The number of migrants in New York City’s care has outpaced the homeless population in local shelters, according to NBC4 New York.

As of Sunday, the city had 50,000 migrants in its care, including in local hotels and temporary shelters, and 49,700 local homeless residents, NBC4 reported. The influx of migrants crossing the southern border illegally has led to more migrants arriving in the Big Apple, some of whom have been bused in by Republican Texas Gov. Greg Abbott.

The city has turned the historic Roosevelt Hotel, which closed three years ago, into a migrant shelter.

“My heart breaks a little bit, and I have these conflicting feelings,” Deputy Mayor Anne Williams-Isom said during a tour of the hotel, according to NBC4.

Democratic New York City Mayor Eric Adams has floated asking his residents to help shelter migrants in their homes, he said in early June.

“It is my vision to take the next step to this, to go to the faith-based locales and then move to private residents, there are residents who are suffering right now because of economic challenges,” Adams said at the time.

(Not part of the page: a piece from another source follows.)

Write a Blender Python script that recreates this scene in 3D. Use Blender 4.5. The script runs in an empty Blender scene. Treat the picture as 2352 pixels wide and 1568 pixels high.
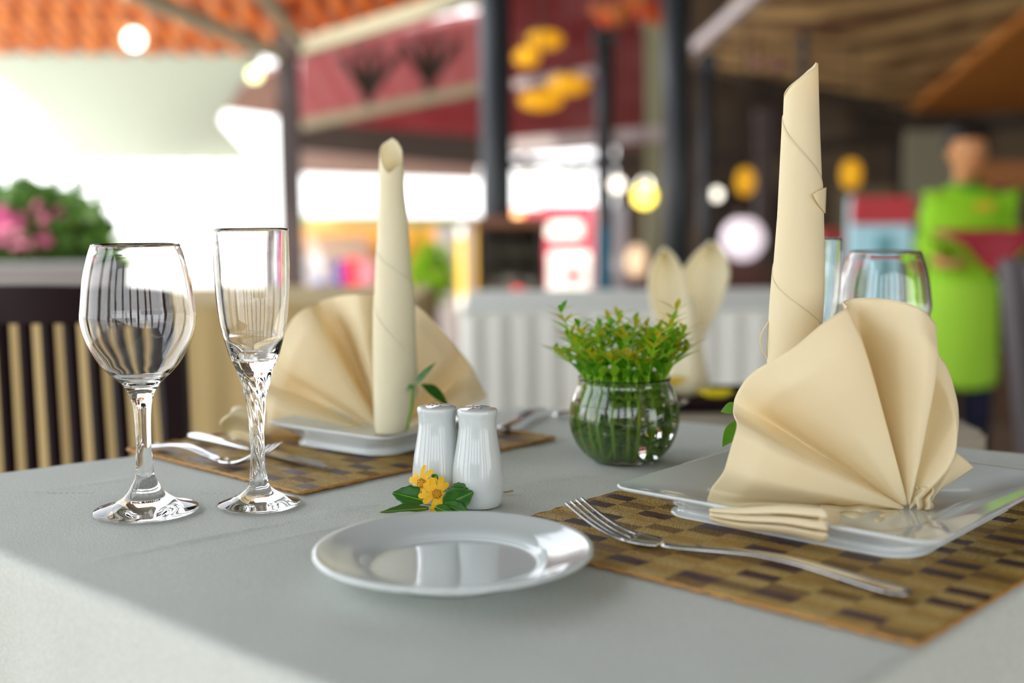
import bpy, bmesh, math, random
from mathutils import Vector, Matrix
random.seed(7)
PI = math.pi
sc = bpy.context.scene
C = sc.collection

# ------------------------------------------------------------------ camera
W, H, F, PITCH, ROLL, CZ = 2352, 1568, 2770.2, .1096, -.008, .97
cp, sp, cr, sr = math.cos(PITCH), math.sin(PITCH), math.cos(ROLL), math.sin(ROLL)
r0, up0, fw = Vector((1, 0, 0)), Vector((0, sp, cp)), Vector((0, cp, -sp))
Rv = r0*cr + up0*sr
Uv = up0*cr - r0*sr
cam = bpy.data.cameras.new('camera')
cam.sensor_width = 36; cam.lens = F/W*36
cam.clip_start = .02; cam.clip_end = 300
cam.dof.use_dof = True; cam.dof.focus_distance = .885; cam.dof.aperture_fstop = 2.7
cam.dof.aperture_blades = 0
co = bpy.data.objects.new('camera', cam); C.objects.link(co)
M = Matrix(((Rv.x, Uv.x, -fw.x, 0), (Rv.y, Uv.y, -fw.y, 0), (Rv.z, Uv.z, -fw.z, CZ), (0, 0, 0, 1)))
co.matrix_world = M
sc.camera = co

# ------------------------------------------------------------------ world, exposure
w = bpy.data.worlds.new('sky'); sc.world = w; w.use_nodes = True
nt = w.node_tree; bg = nt.nodes['Background']
tc = nt.nodes.new('ShaderNodeTexCoord'); sx = nt.nodes.new('ShaderNodeSeparateXYZ')
rmp = nt.nodes.new('ShaderNodeValToRGB')
rmp.color_ramp.elements[0].position = .0; rmp.color_ramp.elements[0].color = (1, 1, 1, 1)
rmp.color_ramp.elements[1].position = .7; rmp.color_ramp.elements[1].color = (.80, .88, 1, 1)
nt.links.new(tc.outputs['Generated'], sx.inputs[0]); nt.links.new(sx.outputs[2], rmp.inputs[0])
nt.links.new(rmp.outputs[0], bg.inputs[0]); bg.inputs[1].default_value = 2.8
sun = bpy.data.lights.new('sun', 'SUN'); sun.energy = 4.0; sun.angle = .02; sun.color = (1, .93, .8)
so = bpy.data.objects.new('sun', sun); C.objects.link(so)
so.rotation_euler = (math.radians(32), math.radians(-26), 0)
sc.view_settings.view_transform = 'Standard'; sc.view_settings.look = 'None'
sc.view_settings.exposure = 0.28; sc.view_settings.gamma = 1; sc.view_settings.use_curve_mapping = False
sc.cycles.use_denoising = True
sc.cycles.max_bounces = 14; sc.cycles.transmission_bounces = 14; sc.cycles.glossy_bounces = 6
sc.cycles.diffuse_bounces = 5; sc.cycles.transparent_max_bounces = 16
sc.cycles.sample_clamp_indirect = 8

# ------------------------------------------------------------------ pixel -> place (for measuring positions)
def ray(u, v):
    a, b = u-W/2, v-H/2
    uu, vv = cr*a+sr*b, -sr*a+cr*b
    dx, dy, dz = uu/F, 1, -vv/F
    return Vector((dx, dy*cp+dz*sp, -dy*sp+dz*cp))
CAM = Vector((0, 0, CZ))
def T(u, v, z=.75):
    d = ray(u, v); return CAM + d*((z-CZ)/d.z)
def at(u, v, Y):
    d = ray(u, v); return CAM + d*(Y/d.y)
D1 = Vector((.683, .730, 0)); D2 = Vector((-.730, .683, 0))

# ------------------------------------------------------------------ materials
MATS = {}
def mat(name, col, rough=.5, metal=0, trans=0, ior=1.5, emit=None, es=1, sheen=0, coat=0, translucent=0, noise=None, bump=None, sss=0, spec=.5, tcol=None):
    m = bpy.data.materials.new(name); m.use_nodes = True
    n = m.node_tree; b = n.nodes['Principled BSDF']
    b.inputs['Base Color'].default_value = (*col, 1)
    b.inputs['Roughness'].default_value = rough; b.inputs['Metallic'].default_value = metal
    b.inputs['Transmission Weight'].default_value = trans; b.inputs['IOR'].default_value = ior
    b.inputs['Sheen Weight'].default_value = sheen; b.inputs['Coat Weight'].default_value = coat
    b.inputs['Specular IOR Level'].default_value = spec
    if sss:
        b.inputs['Subsurface Weight'].default_value = sss; b.inputs['Subsurface Radius'].default_value = (.01, .006, .003); b.inputs['Subsurface Scale'].default_value = 1
    if emit: b.inputs['Emission Color'].default_value = (*emit, 1); b.inputs['Emission Strength'].default_value = es
    if noise:   # (scale, other colour, stretch)
        t = n.nodes.new('ShaderNodeTexCoord'); mp = n.nodes.new('ShaderNodeMapping'); mp.inputs['Scale'].default_value = noise[2]
        z = n.nodes.new('ShaderNodeTexNoise'); z.inputs['Scale'].default_value = noise[0]; z.inputs['Detail'].default_value = 4
        r = n.nodes.new('ShaderNodeValToRGB'); r.color_ramp.elements[0].position = .35; r.color_ramp.elements[1].position = .65
        r.color_ramp.elements[0].color = (*col, 1); r.color_ramp.elements[1].color = (*noise[1], 1)
        n.links.new(t.outputs['Object'], mp.inputs[0]); n.links.new(mp.outputs[0], z.inputs[0]); n.links.new(z.outputs[0], r.inputs[0]); n.links.new(r.outputs[0], b.inputs['Base Color'])
    if bump:    # (scale, distance, stretch)
        t = n.nodes.new('ShaderNodeTexCoord'); mp = n.nodes.new('ShaderNodeMapping'); mp.inputs['Scale'].default_value = bump[2]
        z = n.nodes.new('ShaderNodeTexNoise'); z.inputs['Scale'].default_value = bump[0]; z.inputs['Detail'].default_value = 3
        bp = n.nodes.new('ShaderNodeBump'); bp.inputs['Distance'].default_value = bump[1]; bp.inputs['Strength'].default_value = 1
        n.links.new(t.outputs['Object'], mp.inputs[0]); n.links.new(mp.outputs[0], z.inputs[0]); n.links.new(z.outputs[0], bp.inputs['Height']); n.links.new(bp.outputs[0], b.inputs['Normal'])
    if translucent:
        tr = n.nodes.new('ShaderNodeBsdfTranslucent'); tr.inputs[0].default_value = (*(tcol or col), 1)
        mx = n.nodes.new('ShaderNodeMixShader'); mx.inputs[0].default_value = translucent
        o = n.nodes['Material Output']
        n.links.new(b.outputs[0], mx.inputs[1]); n.links.new(tr.outputs[0], mx.inputs[2]); n.links.new(mx.outputs[0], o.inputs[0])
    MATS[name] = m
    return m
def wave(m, scale, c2, direction='X', dist=0, bumpd=0):
    n = m.node_tree; b = n.nodes['Principled BSDF']
    t = n.nodes.new('ShaderNodeTexCoord'); z = n.nodes.new('ShaderNodeTexWave'); z.bands_direction = direction
    z.inputs['Scale'].default_value = scale; z.inputs['Distortion'].default_value = dist; z.inputs['Detail'].default_value = 2; z.inputs['Detail Scale'].default_value = 3
    n.links.new(t.outputs['Object'], z.inputs[0])
    r = n.nodes.new('ShaderNodeValToRGB'); r.color_ramp.elements[0].color = b.inputs['Base Color'].default_value; r.color_ramp.elements[1].color = (*c2, 1)
    n.links.new(z.outputs[0], r.inputs[0]); n.links.new(r.outputs[0], b.inputs['Base Color'])
    if bumpd:
        bp = n.nodes.new('ShaderNodeBump'); bp.inputs['Distance'].default_value = bumpd
        n.links.new(z.outputs[0], bp.inputs['Height']); n.links.new(bp.outputs[0], b.inputs['Normal'])
    return m
cloth = mat('linen', (.65, .68, .625), .9, sheen=.05, noise=(500, (.55, .575, .525), (1, 1, 1)), bump=(900, .0005, (1, 1, 1)))
napk = mat('napkin_cotton', (.95, .88, .60), .85, sheen=.05, translucent=.26, tcol=(.97, .65, .07), bump=(900, .00012, (1, 1, 3)))
napk2 = mat('napkin_cotton_pale', (.95, .90, .66), .85, sheen=.05, translucent=.22, tcol=(.95, .76, .18))
glass = mat('clear_glass', (1, 1, 1), 0, trans=1, ior=1.5)
water = mat('water', (.97, 1, .97), 0, trans=1, ior=1.33)
porc = mat('porcelain', (.65, .70, .695), .05, coat=.3)
steel = mat('steel', (.72, .72, .74), .13, metal=1)
dsteel = mat('dark_holes', (.03, .03, .03), .6)
straw = wave(mat('straw', (.30, .16, .02), .5), 150, (.62, .38, .07), 'X', 4, .0010)
straw_b = wave(mat('straw_pale', (.36, .21, .04), .5), 150, (.74, .53, .17), 'Y', 4, .0010)
straw_c = wave(mat('straw_brown', (.15, .075, .015), .5), 150, (.32, .18, .04), 'Y', 4, .0010)
maroon = wave(mat('dark_reed', (.045, .015, .014), .35), 150, (.10, .045, .045), 'X', 2, .0005)
edge_m = mat('straw_binding', (.5, .24, .05), .6)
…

“They have spare rooms, they have locales and if we can find a way to get over the 30-day rule and other rules that government has in its place, we can take that $4.2 billion, $4.3 maybe now, that we potentially will have to spend, and we can put it back in the pockets of everyday New Yorkers, everyday houses of worship, instead of putting it in the pockets of corporations,” Adams added. Adams has also taken matters into his own hands by busing some of the arriving migrants to New York suburbs, including an area near the northern border, where the Daily Caller News Foundation previously observed some of them crossing into Canada illegally. Adams has also transported dozens of migrants to Republican-run states, like Florida and Texas, South America and one to China, Politico reported Friday.